President Trump has ousted another inspector general, the fourth IG in the last six weeks. This time, Steve Linick of the State Department was cashiered. The White House says the president has his reasons for no longer having “the fullest confidence” in IG Linick. Perhaps . . . but it is curious how these removals always seem to happen late on Fridays, when administrations do things they’d prefer you didn’t notice.
I am not a fan of the institution of inspector general because it is constitutionally suspect, to say the least. An IG works in the executive branch, and is therefore subordinate to the president, yet reports to Congress. This is a hybrid that flouts separation-of-powers principles. Predictably, it has deleterious effects. Congress has become too dependent on the in-house IG at executive departments and agencies, atrophying its oversight muscles. The existence of the IG makes it harder for department and agency leadership to deal swiftly with misconduct.

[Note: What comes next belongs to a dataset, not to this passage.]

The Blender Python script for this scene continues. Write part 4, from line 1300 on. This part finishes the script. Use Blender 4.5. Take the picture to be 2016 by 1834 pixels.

And because the IG answers to dual constituencies in political minefields, IG reports often suffer from on-the-one-hand-but-on-the-other-hand syndrome.
All that said, the institution is not going anywhere anytime soon, just as the administrative state’s distortion of the separation of powers seems to be a permanent feature of modern government — and modern governmental dysfunction. We should try to make the system work as well as it can, though its design flaws may make it increasingly irrelevant.